**THE TASK**
Print the full listing exactly.

**RECORD EXTRACTS**
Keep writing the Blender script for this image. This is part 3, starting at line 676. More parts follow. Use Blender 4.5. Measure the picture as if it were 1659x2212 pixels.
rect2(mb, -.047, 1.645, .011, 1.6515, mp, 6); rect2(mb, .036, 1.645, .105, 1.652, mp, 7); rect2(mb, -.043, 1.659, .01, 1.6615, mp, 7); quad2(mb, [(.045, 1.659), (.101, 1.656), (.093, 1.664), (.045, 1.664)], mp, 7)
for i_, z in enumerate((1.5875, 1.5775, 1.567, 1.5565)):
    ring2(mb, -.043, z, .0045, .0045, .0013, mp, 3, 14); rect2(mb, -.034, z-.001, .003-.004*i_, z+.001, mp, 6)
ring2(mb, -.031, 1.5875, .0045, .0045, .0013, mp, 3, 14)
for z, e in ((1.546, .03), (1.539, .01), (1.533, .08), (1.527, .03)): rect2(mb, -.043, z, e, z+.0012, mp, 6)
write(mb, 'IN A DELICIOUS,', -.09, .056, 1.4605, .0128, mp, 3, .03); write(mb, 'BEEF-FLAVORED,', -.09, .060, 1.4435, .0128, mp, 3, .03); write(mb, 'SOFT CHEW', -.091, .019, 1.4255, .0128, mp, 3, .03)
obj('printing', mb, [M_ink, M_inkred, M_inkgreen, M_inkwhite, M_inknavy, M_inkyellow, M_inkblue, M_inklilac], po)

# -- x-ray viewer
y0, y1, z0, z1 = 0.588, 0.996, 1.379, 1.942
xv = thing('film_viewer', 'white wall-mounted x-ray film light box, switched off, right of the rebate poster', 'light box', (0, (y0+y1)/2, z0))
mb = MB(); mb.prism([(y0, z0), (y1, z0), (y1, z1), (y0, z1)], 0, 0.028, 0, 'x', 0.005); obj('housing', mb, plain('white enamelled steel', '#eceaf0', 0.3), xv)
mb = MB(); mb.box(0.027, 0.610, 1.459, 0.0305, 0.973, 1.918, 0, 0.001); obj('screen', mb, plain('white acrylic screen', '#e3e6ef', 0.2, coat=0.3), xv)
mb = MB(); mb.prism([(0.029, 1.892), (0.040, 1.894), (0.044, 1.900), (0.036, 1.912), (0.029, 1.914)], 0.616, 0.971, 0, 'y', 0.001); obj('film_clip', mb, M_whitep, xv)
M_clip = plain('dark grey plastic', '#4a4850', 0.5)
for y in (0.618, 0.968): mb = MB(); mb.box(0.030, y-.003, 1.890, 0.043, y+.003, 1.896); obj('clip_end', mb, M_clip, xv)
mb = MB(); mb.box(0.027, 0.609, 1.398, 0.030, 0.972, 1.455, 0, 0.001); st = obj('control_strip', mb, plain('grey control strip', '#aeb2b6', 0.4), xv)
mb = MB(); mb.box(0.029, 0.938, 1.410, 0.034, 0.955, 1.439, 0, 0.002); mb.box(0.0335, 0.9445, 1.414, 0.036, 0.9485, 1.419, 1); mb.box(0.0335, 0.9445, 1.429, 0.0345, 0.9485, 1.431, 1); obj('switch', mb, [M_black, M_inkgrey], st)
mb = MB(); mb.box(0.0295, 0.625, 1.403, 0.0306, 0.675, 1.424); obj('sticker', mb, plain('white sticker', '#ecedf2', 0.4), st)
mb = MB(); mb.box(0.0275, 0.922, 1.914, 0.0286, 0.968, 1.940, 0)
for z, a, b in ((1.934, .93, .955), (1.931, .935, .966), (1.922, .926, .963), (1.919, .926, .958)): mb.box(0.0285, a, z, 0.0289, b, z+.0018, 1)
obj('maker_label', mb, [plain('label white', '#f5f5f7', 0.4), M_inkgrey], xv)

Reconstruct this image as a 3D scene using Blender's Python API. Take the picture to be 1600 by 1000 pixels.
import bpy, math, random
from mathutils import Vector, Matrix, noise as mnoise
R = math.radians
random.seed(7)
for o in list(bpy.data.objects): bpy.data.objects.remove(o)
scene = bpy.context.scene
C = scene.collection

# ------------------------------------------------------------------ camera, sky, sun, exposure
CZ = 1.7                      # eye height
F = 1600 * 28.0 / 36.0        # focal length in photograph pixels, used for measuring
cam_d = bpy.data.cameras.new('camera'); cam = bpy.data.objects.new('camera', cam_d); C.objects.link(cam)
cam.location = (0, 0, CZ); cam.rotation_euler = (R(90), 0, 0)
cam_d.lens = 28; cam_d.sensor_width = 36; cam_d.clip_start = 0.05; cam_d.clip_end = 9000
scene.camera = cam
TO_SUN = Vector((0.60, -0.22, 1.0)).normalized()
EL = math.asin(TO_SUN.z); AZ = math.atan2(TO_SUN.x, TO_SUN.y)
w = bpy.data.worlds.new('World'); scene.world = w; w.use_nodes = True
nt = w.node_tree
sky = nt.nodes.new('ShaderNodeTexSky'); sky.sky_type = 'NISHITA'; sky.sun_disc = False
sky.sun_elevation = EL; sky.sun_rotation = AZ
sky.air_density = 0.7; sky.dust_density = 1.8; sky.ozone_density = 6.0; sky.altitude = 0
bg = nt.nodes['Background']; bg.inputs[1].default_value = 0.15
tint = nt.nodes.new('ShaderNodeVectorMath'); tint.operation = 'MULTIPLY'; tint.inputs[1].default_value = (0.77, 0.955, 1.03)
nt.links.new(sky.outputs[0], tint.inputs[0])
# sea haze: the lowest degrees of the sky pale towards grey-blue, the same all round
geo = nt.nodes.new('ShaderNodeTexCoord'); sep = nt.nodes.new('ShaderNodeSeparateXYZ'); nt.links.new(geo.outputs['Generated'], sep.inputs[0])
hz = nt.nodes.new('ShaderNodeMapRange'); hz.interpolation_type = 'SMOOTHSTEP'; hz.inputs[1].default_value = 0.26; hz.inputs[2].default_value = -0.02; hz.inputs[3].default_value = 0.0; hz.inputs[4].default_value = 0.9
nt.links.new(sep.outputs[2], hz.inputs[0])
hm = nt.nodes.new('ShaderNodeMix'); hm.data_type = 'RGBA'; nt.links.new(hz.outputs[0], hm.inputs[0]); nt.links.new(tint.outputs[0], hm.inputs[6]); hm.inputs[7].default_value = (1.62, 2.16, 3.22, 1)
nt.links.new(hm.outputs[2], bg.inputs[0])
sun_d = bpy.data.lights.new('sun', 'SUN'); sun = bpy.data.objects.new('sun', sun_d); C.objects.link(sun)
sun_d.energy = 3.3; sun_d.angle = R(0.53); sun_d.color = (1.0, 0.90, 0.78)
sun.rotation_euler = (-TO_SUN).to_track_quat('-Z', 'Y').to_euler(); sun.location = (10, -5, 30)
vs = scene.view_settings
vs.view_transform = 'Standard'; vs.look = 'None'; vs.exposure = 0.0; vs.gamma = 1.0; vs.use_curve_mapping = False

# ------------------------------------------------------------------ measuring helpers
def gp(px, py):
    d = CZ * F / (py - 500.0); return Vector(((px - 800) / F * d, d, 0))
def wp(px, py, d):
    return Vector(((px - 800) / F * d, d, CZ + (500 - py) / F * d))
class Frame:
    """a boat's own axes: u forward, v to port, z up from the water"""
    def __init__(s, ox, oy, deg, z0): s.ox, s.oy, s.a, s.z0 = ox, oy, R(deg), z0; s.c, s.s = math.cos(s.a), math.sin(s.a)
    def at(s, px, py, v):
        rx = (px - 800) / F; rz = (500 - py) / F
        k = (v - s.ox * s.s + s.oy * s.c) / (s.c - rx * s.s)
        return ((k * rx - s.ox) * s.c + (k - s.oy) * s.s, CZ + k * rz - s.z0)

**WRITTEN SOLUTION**
Keep writing the Blender script for this image. This is part 3, starting at line 676. More parts follow. Use Blender 4.5. Measure the picture as if it were 1659x2212 pixels.
rect2(mb, -.047, 1.645, .011, 1.6515, mp, 6); rect2(mb, .036, 1.645, .105, 1.652, mp, 7); rect2(mb, -.043, 1.659, .01, 1.6615, mp, 7); quad2(mb, [(.045, 1.659), (.101, 1.656), (.093, 1.664), (.045, 1.664)], mp, 7)
for i_, z in enumerate((1.5875, 1.5775, 1.567, 1.5565)):
    ring2(mb, -.043, z, .0045, .0045, .0013, mp, 3, 14); rect2(mb, -.034, z-.001, .003-.004*i_, z+.001, mp, 6)
ring2(mb, -.031, 1.5875, .0045, .0045, .0013, mp, 3, 14)
for z, e in ((1.546, .03), (1.539, .01), (1.533, .08), (1.527, .03)): rect2(mb, -.043, z, e, z+.0012, mp, 6)
write(mb, 'IN A DELICIOUS,', -.09, .056, 1.4605, .0128, mp, 3, .03); write(mb, 'BEEF-FLAVORED,', -.09, .060, 1.4435, .0128, mp, 3, .03); write(mb, 'SOFT CHEW', -.091, .019, 1.4255, .0128, mp, 3, .03)
obj('printing', mb, [M_ink, M_inkred, M_inkgreen, M_inkwhite, M_inknavy, M_inkyellow, M_inkblue, M_inklilac], po)

# -- x-ray viewer
y0, y1, z0, z1 = 0.588, 0.996, 1.379, 1.942
xv = thing('film_viewer', 'white wall-mounted x-ray film light box, switched off, right of the rebate poster', 'light box', (0, (y0+y1)/2, z0))
mb = MB(); mb.prism([(y0, z0), (y1, z0), (y1, z1), (y0, z1)], 0, 0.028, 0, 'x', 0.005); obj('housing', mb, plain('white enamelled steel', '#eceaf0', 0.3), xv)
mb = MB(); mb.box(0.027, 0.610, 1.459, 0.0305, 0.973, 1.918, 0, 0.001); obj('screen', mb, plain('white acrylic screen', '#e3e6ef', 0.2, coat=0.3), xv)
mb = MB(); mb.prism([(0.029, 1.892), (0.040, 1.894), (0.044, 1.900), (0.036, 1.912), (0.029, 1.914)], 0.616, 0.971, 0, 'y', 0.001); obj('film_clip', mb, M_whitep, xv)
M_clip = plain('dark grey plastic', '#4a4850', 0.5)
for y in (0.618, 0.968): mb = MB(); mb.box(0.030, y-.003, 1.890, 0.043, y+.003, 1.896); obj('clip_end', mb, M_clip, xv)
mb = MB(); mb.box(0.027, 0.609, 1.398, 0.030, 0.972, 1.455, 0, 0.001); st = obj('control_strip', mb, plain('grey control strip', '#aeb2b6', 0.4), xv)
mb = MB(); mb.box(0.029, 0.938, 1.410, 0.034, 0.955, 1.439, 0, 0.002); mb.box(0.0335, 0.9445, 1.414, 0.036, 0.9485, 1.419, 1); mb.box(0.0335, 0.9445, 1.429, 0.0345, 0.9485, 1.431, 1); obj('switch', mb, [M_black, M_inkgrey], st)
mb = MB(); mb.box(0.0295, 0.625, 1.403, 0.0306, 0.675, 1.424); obj('sticker', mb, plain('white sticker', '#ecedf2', 0.4), st)
mb = MB(); mb.box(0.0275, 0.922, 1.914, 0.0286, 0.968, 1.940, 0)
for z, a, b in ((1.934, .93, .955), (1.931, .935, .966), (1.922, .926, .963), (1.919, .926, .958)): mb.box(0.0285, a, z, 0.0289, b, z+.0018, 1)
obj('maker_label', mb, [plain('label white', '#f5f5f7', 0.4), M_inkgrey], xv)

Reconstruct this image as a 3D scene using Blender's Python API. Take the picture to be 1600 by 1000 pixels.
import bpy, math, random
from mathutils import Vector, Matrix, noise as mnoise
R = math.radians
random.seed(7)
for o in list(bpy.data.objects): bpy.data.objects.remove(o)
scene = bpy.context.scene
C = scene.collection

# ------------------------------------------------------------------ camera, sky, sun, exposure
CZ = 1.7                      # eye height
F = 1600 * 28.0 / 36.0        # focal length in photograph pixels, used for measuring
cam_d = bpy.data.cameras.new('camera'); cam = bpy.data.objects.new('camera', cam_d); C.objects.link(cam)
cam.location = (0, 0, CZ); cam.rotation_euler = (R(90), 0, 0)
cam_d.lens = 28; cam_d.sensor_width = 36; cam_d.clip_start = 0.05; cam_d.clip_end = 9000
scene.camera = cam
TO_SUN = Vector((0.60, -0.22, 1.0)).normalized()
EL = math.asin(TO_SUN.z); AZ = math.atan2(TO_SUN.x, TO_SUN.y)
w = bpy.data.worlds.new('World'); scene.world = w; w.use_nodes = True
nt = w.node_tree
sky = nt.nodes.new('ShaderNodeTexSky'); sky.sky_type = 'NISHITA'; sky.sun_disc = False
sky.sun_elevation = EL; sky.sun_rotation = AZ
sky.air_density = 0.7; sky.dust_density = 1.8; sky.ozone_density = 6.0; sky.altitude = 0
bg = nt.nodes['Background']; bg.inputs[1].default_value = 0.15
tint = nt.nodes.new('ShaderNodeVectorMath'); tint.operation = 'MULTIPLY'; tint.inputs[1].default_value = (0.77, 0.955, 1.03)
nt.links.new(sky.outputs[0], tint.inputs[0])
# sea haze: the lowest degrees of the sky pale towards grey-blue, the same all round
geo = nt.nodes.new('ShaderNodeTexCoord'); sep = nt.nodes.new('ShaderNodeSeparateXYZ'); nt.links.new(geo.outputs['Generated'], sep.inputs[0])
hz = nt.nodes.new('ShaderNodeMapRange'); hz.interpolation_type = 'SMOOTHSTEP'; hz.inputs[1].default_value = 0.26; hz.inputs[2].default_value = -0.02; hz.inputs[3].default_value = 0.0; hz.inputs[4].default_value = 0.9
nt.links.new(sep.outputs[2], hz.inputs[0])
hm = nt.nodes.new('ShaderNodeMix'); hm.data_type = 'RGBA'; nt.links.new(hz.outputs[0], hm.inputs[0]); nt.links.new(tint.outputs[0], hm.inputs[6]); hm.inputs[7].default_value = (1.62, 2.16, 3.22, 1)
nt.links.new(hm.outputs[2], bg.inputs[0])
sun_d = bpy.data.lights.new('sun', 'SUN'); sun = bpy.data.objects.new('sun', sun_d); C.objects.link(sun)
sun_d.energy = 3.3; sun_d.angle = R(0.53); sun_d.color = (1.0, 0.90, 0.78)
sun.rotation_euler = (-TO_SUN).to_track_quat('-Z', 'Y').to_euler(); sun.location = (10, -5, 30)
vs = scene.view_settings
vs.view_transform = 'Standard'; vs.look = 'None'; vs.exposure = 0.0; vs.gamma = 1.0; vs.use_curve_mapping = False

# ------------------------------------------------------------------ measuring helpers
def gp(px, py):
    d = CZ * F / (py - 500.0); return Vector(((px - 800) / F * d, d, 0))
def wp(px, py, d):
    return Vector(((px - 800) / F * d, d, CZ + (500 - py) / F * d))
class Frame:
    """a boat's own axes: u forward, v to port, z up from the water"""
    def __init__(s, ox, oy, deg, z0): s.ox, s.oy, s.a, s.z0 = ox, oy, R(deg), z0; s.c, s.s = math.cos(s.a), math.sin(s.a)
    def at(s, px, py, v):
        rx = (px - 800) / F; rz = (500 - py) / F
        k = (v - s.ox * s.s + s.oy * s.c) / (s.c - rx * s.s)
        return ((k * rx - s.ox) * s.c + (k - s.oy) * s.s, CZ + k * rz - s.z0)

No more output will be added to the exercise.